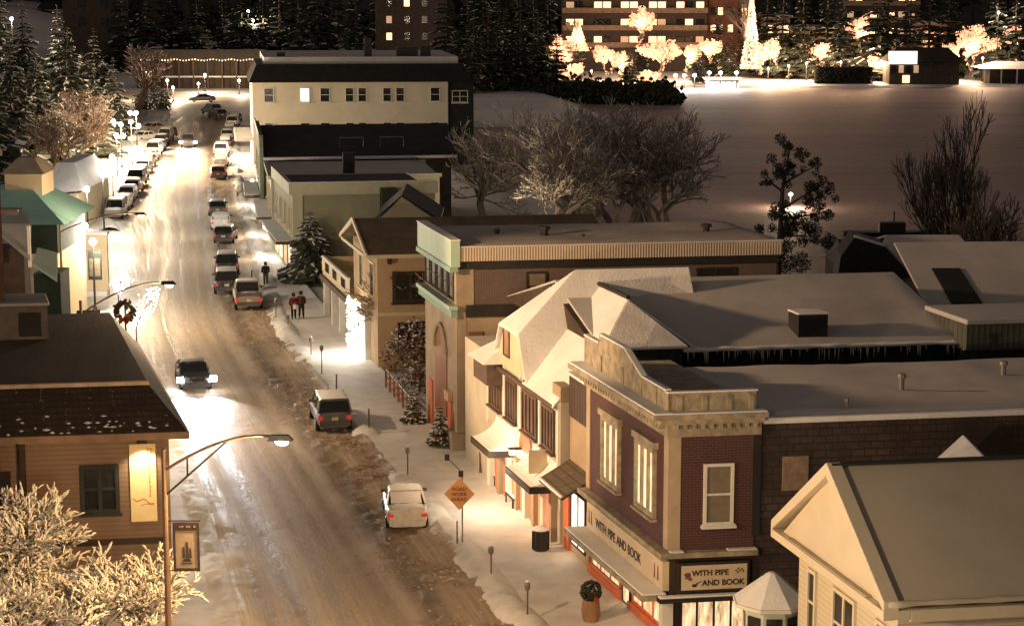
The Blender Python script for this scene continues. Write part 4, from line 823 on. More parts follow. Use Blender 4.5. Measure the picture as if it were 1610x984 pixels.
for k, (u, v, lb) in enumerate(((1208, 108, 'added shore lamp nearest the white spire'), (1240, 104, 'added shore lamp at the left end of the dark hedge'), (1268, 100, 'added shore lamp in front of the yellow house'), (1322, 98, 'added shore lamp above the dark hedge'), (1366, 96, 'added shore lamp close to the boathouse on its left'), (1545, 92, 'added shore lamp over the open pavilion'), (985, 106, 'added shore lamp between the round and the broad lit trees'), (930, 112, 'added shore lamp among the first lit trees'))):
    c = PY(u, v, 474); q = thing('added_shore_lamp', lb, 'lamp post', (c.x, 474, -1.5), 0, 'added warm lamps on the far shore'); MB().tube([(c.x, 474, -2), (c.x, 474, c.z)], .1, 6).build('post', vent_m, q); MB().lathe([(.05, -.25), (.28, 0), (.05, .25)], 8, (c.x, 474, c.z)).build('globe', GLOW('added lamp globe', (1, .70, .46), 10), q); lamp('lamp_light', (c.x, 473, c.z), 6500, (1, .58, .32), .3, parent=q)  # lamps added to throw warm light on the far shore snow
def hip_house(name, label, cat, u0, u1, vb, vt, Y, m, rm, oh=.8, depth=8):
    a, b = PY(u0, vb, Y), PY(u1, vb, Y); zt = PY(u0, vt, Y).z; h = (zt - a.z)
    t = thing(name, label, cat, ((a.x + b.x) / 2, Y + depth / 2, -2)); MB().box(a.x, b.x, Y, Y + depth, -2.7, a.z + h * .6).build('wall', m, t)
    z = a.z + h * .6
    rf = MB().prism([(a.x - oh, Y - oh, z), (b.x + oh, Y - oh, z), (b.x + oh, Y + depth + oh, z), (a.x - oh, Y + depth + oh, z)], [(a.x + 2, Y + depth / 2 - .3, zt), (b.x - 2, Y + depth / 2 - .3, zt), (b.x - 2, Y + depth / 2 + .3, zt), (a.x + 2, Y + depth / 2 + .3, zt)]).build('roof', rm, t)
    return t, a, b, z
t, a, b, z = hip_house('boathouse', 'dark two storey boathouse on the far shore with a glowing white panel', 'boathouse', 1398, 1508, 128, 76, 466, wall_d, M('far dark roof', (.04, .032, .028), .8))
x2 = PY(1441, 100, 466).x
MB().box(a.x - .3, x2, 465.2, 465.9, z - .6, z + 2.3).build('glowing_panel', GLOW('white glow panel', (1, .9, .74), 1.4), t)  # white panel on the upper left, self-glowing
for k in range(4): w_ = MB().box(a.x + .4 + 1.7 * k, a.x + 1.5 + 1.7 * k, 465.9, 465.99, z - 2.6, z - .9).build('window', GLOW('far dim window', (1, .62, .36), .45) if k % 2 else glass, t)
MB().box(a.x + 3, a.x + 4.6, 465.8, 465.99, -1.8, -.1).build('door', GLOW('far lit window', (0, 0, 0), 1), t)
MB().box(x2, b.x + 2.2, 464.6, 466, z - .25, z).build('eave', vent_m, t)
t, a, b, z = hip_house('open_pavilion', 'open sided pavilion at the right edge of the far shore', 'pavilion', 1556, 1640, 124, 98, 470, M('far dark wall', (0, 0, 0)), snow, 2)
for k in range(4): MB().box(a.x - 1.5 + 3.6 * k, a.x - 1.2 + 3.6 * k, 468.2, 468.5, -2.5, z).build('post', white, t)
# the ice rink hut glowing white
a, b = PY(1062, 150, 458), PY(1166, 150, 458)
xh0 = PY(1112, 150, 458).x; zt = PY(1112, 117, 458).z
t = thing('rink_hut', 'white hut on the far shore blazing with cold lamps', 'hut', ((xh0 + b.x) / 2, 460, -2))
MB().box(xh0, b.x - .6, 458, 463, -2.8, zt - 1.2).build('wall', white, t)
MB().box(xh0 - .6, b.x, 457, 464, zt - 1.2, zt - .9).build('roof', snow, t)
for k in range(5): w_ = MB().box(xh0 + .5 + 1.3 * k, xh0 + 1.3 + 1.3 * k, 457.9, 457.99, -1.2, zt - 2.0).build('window', GLOW('pale lit pane', (.85, 1, .9), 3), t)
for k, u in enumerate((1062, 1076, 1092, 1115, 1133, 1158)):
    c = PY(u, 119 if k < 3 else 115, 456)
    q = thing('rink_lamp', ['short cold lamp post at the left end of the rink row', 'second cold lamp post from the left beside the rink', 'cold lamp post just left of the white hut', 'cold lamp post at the left corner of the white hut', 'cold lamp post above the middle of the white hut', 'cold lamp post at the right corner of the white hut'][k], 'lamp post', (c.x, 456, -2.6), 0, 'cold lamps around the rink')
    MB().tube([(c.x, 456, -2.7), (c.x, 456, c.z)], .12, 6).build('post', vent_m, q); MB().lathe([(.05, -.35), (.4, -.1), (.4, .2), (.05, .4)], 8, (c.x, 456, c.z)).build('globe', GLOW('cold globe', (.9, .93, 1), 16), q)
    lamp('lamp_light', (c.x, 455.2, c.z), 2600, (.95, .92, .85), .3, parent=q)
# long hedge and snow slope in front of the yellow house, moored boat
h0, h1 = PY(1283, 128, 468), PY(1372, 128, 468)
mb = MB(); rs = random.Random(8)
for k in range(2600): mb.blob((rs.uniform(h0.x, h1.x), rs.uniform(468, 471), rs.uniform(-2.6, PY(1300, 106, 468).z)), rs.uniform(.2, .4), rs)
tag(mb.build('hedge', M('hedge leaves', (.022, .024, .016), .9), fix=False), 'long dark clipped hedge on the far shore left of the boathouse', 'hedge')
c = P(1400, 371, -2.6); rz = R(8)
t = thing('rowing_boat', 'small dark boat frozen into the lake beyond the gabled house', 'boat', c)
L_ = 9.5
V = []; mb = MB(); st = [(-1, .55, .5), (-.6, .95, .45), (0, 1.05, .42), (.6, .8, .5), (1, .08, .85)]
low = [(c.x + s * L_ / 2, c.y, w * .6, -2.62) for s, w, h in st]
for (s0, w0, h0_), (s1, w1, h1_) in zip(st, st[1:]):
    x0, x1 = c.x + s0 * L_ / 2, c.x + s1 * L_ / 2
    mb.prism([(x0, c.y - w0 * .6, -2.65), (x0, c.y - w0, -2.6 + h0_), (x0, c.y + w0, -2.6 + h0_), (x0, c.y + w0 * .6, -2.65)], [(x1, c.y - w1 * .6, -2.65), (x1, c.y - w1, -2.6 + h1_), (x1, c.y + w1, -2.6 + h1_), (x1, c.y + w1 * .6, -2.65)])
mb.build('hull', vent_m, t); MB().box(c.x - 1.2, c.x + 1.4, c.y - .6, c.y + .6, -2.2, -1.2).build('cabin', vent_m, t); MB().tube([(c.x + .3, c.y, -1.2), (c.x + .3, c.y, -.1)], .08, 6).build('mast', vent_m, t)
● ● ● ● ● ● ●
Set down the complete material exactly, but do not include the images.

- [TASK RESPONSE]:
The Blender Python script for this scene continues. Write part 4, from line 823 on. More parts follow. Use Blender 4.5. Measure the picture as if it were 1610x984 pixels.
for k, (u, v, lb) in enumerate(((1208, 108, 'added shore lamp nearest the white spire'), (1240, 104, 'added shore lamp at the left end of the dark hedge'), (1268, 100, 'added shore lamp in front of the yellow house'), (1322, 98, 'added shore lamp above the dark hedge'), (1366, 96, 'added shore lamp close to the boathouse on its left'), (1545, 92, 'added shore lamp over the open pavilion'), (985, 106, 'added shore lamp between the round and the broad lit trees'), (930, 112, 'added shore lamp among the first lit trees'))):
    c = PY(u, v, 474); q = thing('added_shore_lamp', lb, 'lamp post', (c.x, 474, -1.5), 0, 'added warm lamps on the far shore'); MB().tube([(c.x, 474, -2), (c.x, 474, c.z)], .1, 6).build('post', vent_m, q); MB().lathe([(.05, -.25), (.28, 0), (.05, .25)], 8, (c.x, 474, c.z)).build('globe', GLOW('added lamp globe', (1, .70, .46), 10), q); lamp('lamp_light', (c.x, 473, c.z), 6500, (1, .58, .32), .3, parent=q)  # lamps added to throw warm light on the far shore snow
def hip_house(name, label, cat, u0, u1, vb, vt, Y, m, rm, oh=.8, depth=8):
    a, b = PY(u0, vb, Y), PY(u1, vb, Y); zt = PY(u0, vt, Y).z; h = (zt - a.z)
    t = thing(name, label, cat, ((a.x + b.x) / 2, Y + depth / 2, -2)); MB().box(a.x, b.x, Y, Y + depth, -2.7, a.z + h * .6).build('wall', m, t)
    z = a.z + h * .6
    rf = MB().prism([(a.x - oh, Y - oh, z), (b.x + oh, Y - oh, z), (b.x + oh, Y + depth + oh, z), (a.x - oh, Y + depth + oh, z)], [(a.x + 2, Y + depth / 2 - .3, zt), (b.x - 2, Y + depth / 2 - .3, zt), (b.x - 2, Y + depth / 2 + .3, zt), (a.x + 2, Y + depth / 2 + .3, zt)]).build('roof', rm, t)
    return t, a, b, z
t, a, b, z = hip_house('boathouse', 'dark two storey boathouse on the far shore with a glowing white panel', 'boathouse', 1398, 1508, 128, 76, 466, wall_d, M('far dark roof', (.04, .032, .028), .8))
x2 = PY(1441, 100, 466).x
MB().box(a.x - .3, x2, 465.2, 465.9, z - .6, z + 2.3).build('glowing_panel', GLOW('white glow panel', (1, .9, .74), 1.4), t)  # white panel on the upper left, self-glowing
for k in range(4): w_ = MB().box(a.x + .4 + 1.7 * k, a.x + 1.5 + 1.7 * k, 465.9, 465.99, z - 2.6, z - .9).build('window', GLOW('far dim window', (1, .62, .36), .45) if k % 2 else glass, t)
MB().box(a.x + 3, a.x + 4.6, 465.8, 465.99, -1.8, -.1).build('door', GLOW('far lit window', (0, 0, 0), 1), t)
MB().box(x2, b.x + 2.2, 464.6, 466, z - .25, z).build('eave', vent_m, t)
t, a, b, z = hip_house('open_pavilion', 'open sided pavilion at the right edge of the far shore', 'pavilion', 1556, 1640, 124, 98, 470, M('far dark wall', (0, 0, 0)), snow, 2)
for k in range(4): MB().box(a.x - 1.5 + 3.6 * k, a.x - 1.2 + 3.6 * k, 468.2, 468.5, -2.5, z).build('post', white, t)
# the ice rink hut glowing white
a, b = PY(1062, 150, 458), PY(1166, 150, 458)
xh0 = PY(1112, 150, 458).x; zt = PY(1112, 117, 458).z
t = thing('rink_hut', 'white hut on the far shore blazing with cold lamps', 'hut', ((xh0 + b.x) / 2, 460, -2))
MB().box(xh0, b.x - .6, 458, 463, -2.8, zt - 1.2).build('wall', white, t)
MB().box(xh0 - .6, b.x, 457, 464, zt - 1.2, zt - .9).build('roof', snow, t)
for k in range(5): w_ = MB().box(xh0 + .5 + 1.3 * k, xh0 + 1.3 + 1.3 * k, 457.9, 457.99, -1.2, zt - 2.0).build('window', GLOW('pale lit pane', (.85, 1, .9), 3), t)
for k, u in enumerate((1062, 1076, 1092, 1115, 1133, 1158)):
    c = PY(u, 119 if k < 3 else 115, 456)
    q = thing('rink_lamp', ['short cold lamp post at the left end of the rink row', 'second cold lamp post from the left beside the rink', 'cold lamp post just left of the white hut', 'cold lamp post at the left corner of the white hut', 'cold lamp post above the middle of the white hut', 'cold lamp post at the right corner of the white hut'][k], 'lamp post', (c.x, 456, -2.6), 0, 'cold lamps around the rink')
    MB().tube([(c.x, 456, -2.7), (c.x, 456, c.z)], .12, 6).build('post', vent_m, q); MB().lathe([(.05, -.35), (.4, -.1), (.4, .2), (.05, .4)], 8, (c.x, 456, c.z)).build('globe', GLOW('cold globe', (.9, .93, 1), 16), q)
    lamp('lamp_light', (c.x, 455.2, c.z), 2600, (.95, .92, .85), .3, parent=q)
# long hedge and snow slope in front of the yellow house, moored boat
h0, h1 = PY(1283, 128, 468), PY(1372, 128, 468)
mb = MB(); rs = random.Random(8)
for k in range(2600): mb.blob((rs.uniform(h0.x, h1.x), rs.uniform(468, 471), rs.uniform(-2.6, PY(1300, 106, 468).z)), rs.uniform(.2, .4), rs)
tag(mb.build('hedge', M('hedge leaves', (.022, .024, .016), .9), fix=False), 'long dark clipped hedge on the far shore left of the boathouse', 'hedge')
c = P(1400, 371, -2.6); rz = R(8)
t = thing('rowing_boat', 'small dark boat frozen into the lake beyond the gabled house', 'boat', c)
L_ = 9.5
V = []; mb = MB(); st = [(-1, .55, .5), (-.6, .95, .45), (0, 1.05, .42), (.6, .8, .5), (1, .08, .85)]
low = [(c.x + s * L_ / 2, c.y, w * .6, -2.62) for s, w, h in st]
for (s0, w0, h0_), (s1, w1, h1_) in zip(st, st[1:]):
    x0, x1 = c.x + s0 * L_ / 2, c.x + s1 * L_ / 2
    mb.prism([(x0, c.y - w0 * .6, -2.65), (x0, c.y - w0, -2.6 + h0_), (x0, c.y + w0, -2.6 + h0_), (x0, c.y + w0 * .6, -2.65)], [(x1, c.y - w1 * .6, -2.65), (x1, c.y - w1, -2.6 + h1_), (x1, c.y + w1, -2.6 + h1_), (x1, c.y + w1 * .6, -2.65)])
mb.build('hull', vent_m, t); MB().box(c.x - 1.2, c.x + 1.4, c.y - .6, c.y + .6, -2.2, -1.2).build('cabin', vent_m, t); MB().tube([(c.x + .3, c.y, -1.2), (c.x + .3, c.y, -.1)], .08, 6).build('mast', vent_m, t)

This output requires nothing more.